Published Saturday, November 8, 1997, in the Miami Herald

Cuba's broken promises elicit rebukes at summit

Cuba is again a hot topic

By TIM JOHNSON
Herald Staff Writer

PORLAMAR, Venezuela -- A plan for governments to exhort the news media to present ``truthful information'' -- which some saw as a threat to press freedom -- was diluted Friday at the opening of the Seventh Ibero-American Summit.

The summit also erupted into some verbal fireworks over whether Cuba should be held to its promise of democratic reforms.

In a dig at the press, President Rafael Caldera had proposed that citizens have a right to ``truthful information.''

But some 20 foreign ministers altered the language of a final declaration to be signed Sunday to address concerns over possible restrictions on the news media.

``Now, the final document says `free and truthful information,' '' said Federico Mayor Zaragoza, the Spanish head of the United Nations Educational, Scientific and Cultural Organization (UNESCO), based in Paris. ``I think it is an elegant solution.''

He said the document allows leaders from Latin America, Spain and Portugal to ask for veracity in news reports ``without any type of censorship.''

On the first day of the three-day summit, support for press freedom came from some surprising sources. Snagged by reporters as he headed to the beach of this tropical resort island, President Alberto Fujimori of Peru declared that he believes in unfettered media.

``The position of Peru -- and my personal one -- is to work for the principle of press freedom,'' he said. ``I have the Lima newspapers here.

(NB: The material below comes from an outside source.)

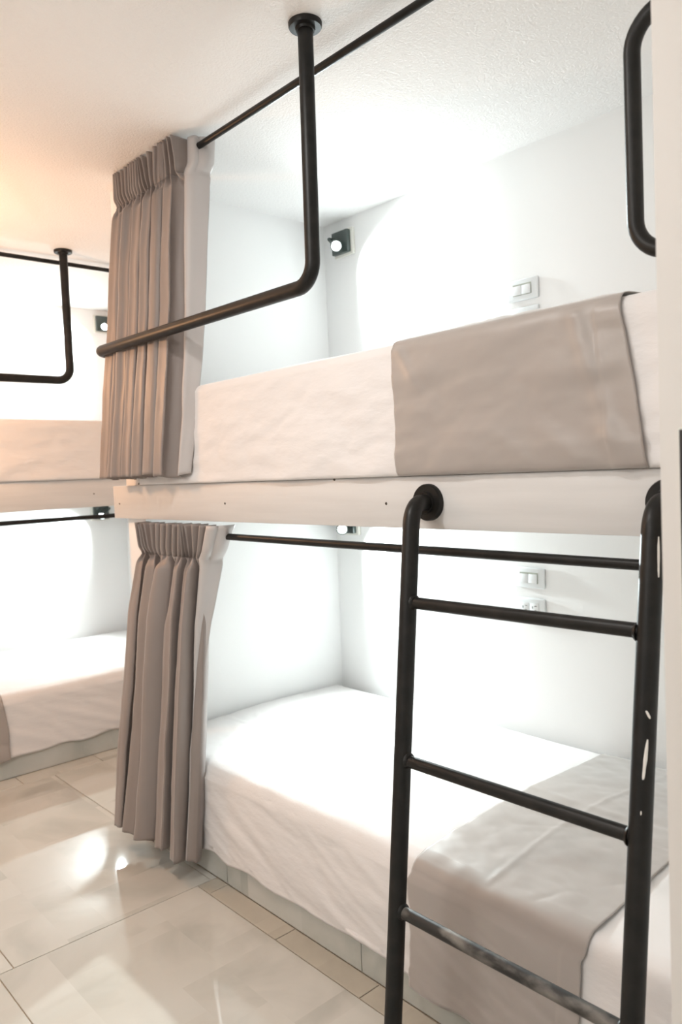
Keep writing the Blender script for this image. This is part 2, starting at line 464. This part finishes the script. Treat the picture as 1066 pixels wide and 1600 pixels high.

You can see in any of them that that is the way I work.''

Last summer, Fujimori's authoritarian administration yanked Peruvian citizenship from the owner of a Lima television station that was critical of his government, forcing its sale to friendlier minority shareholders.

Even Roberto Robaina, the foreign minister of Cuba, where information is tightly controlled by the Marxist government, stepped into the fray.

``Who evaluates or does not evaluate truthfulness?'' Robaina said. ``What information is missing? Cuba is taking part in this debate.''

At least five national television channels interrupted programming to report Castro's arrival at 3 p.m., a sign of his aptitude for seizing the spotlight at the annual summit. Stepping out of a Cubana airliner in his khaki fatigues, Castro was driven off in an armored car.

Forty-five minutes later, a handful of pro- and anti-Castro demonstrators scuffled at a university campus about 10 miles from the airport, where it had been rumored the Cuban president would make an appearance. Castro never showed up and the shouting match ended when the Castro supporters drove the protesters from the campus.

Several foreign ministers voiced disgust that Cuba has not moved toward free elections and political pluralism as it promised by signing a declaration at last year's summit in Viña del Mar, Chile.

``They are signing documents that they don't carry out,'' said Nicaraguan Foreign Minister Emilio Alvarez Montalvan. ``They'll sign this one, too. The problem is that these Ibero-American summits don't have any follow-through. That's the trouble. They are turning into debating contests.''

Salvadoran Foreign Minister Ramon Ernesto Gonzalez also chided Cuba.

``We can't be signing declarations that we don't have any intention of complying with,'' he said.

Robaina scoffed at suggestions that Castro put his pen to last year's summit declaration in bad faith.

``Some say there's a dictatorship in Cuba,'' he said. ``Who has the definition of absolute democracy? What is the model of democracy that we are to follow?''

In other action, Central American foreign ministers celebrated a clause in the final document asking foreign powers to help clear the 100,000 or so land mines that litter the border areas of Honduras, Nicaragua and El Salvador, leg-destroying reminders of the civil wars of the 1980s.

``We are looking for international support for total de-mining of the region by the year 2000,'' Honduran Foreign Minister Delmer Urbizo Pantin said.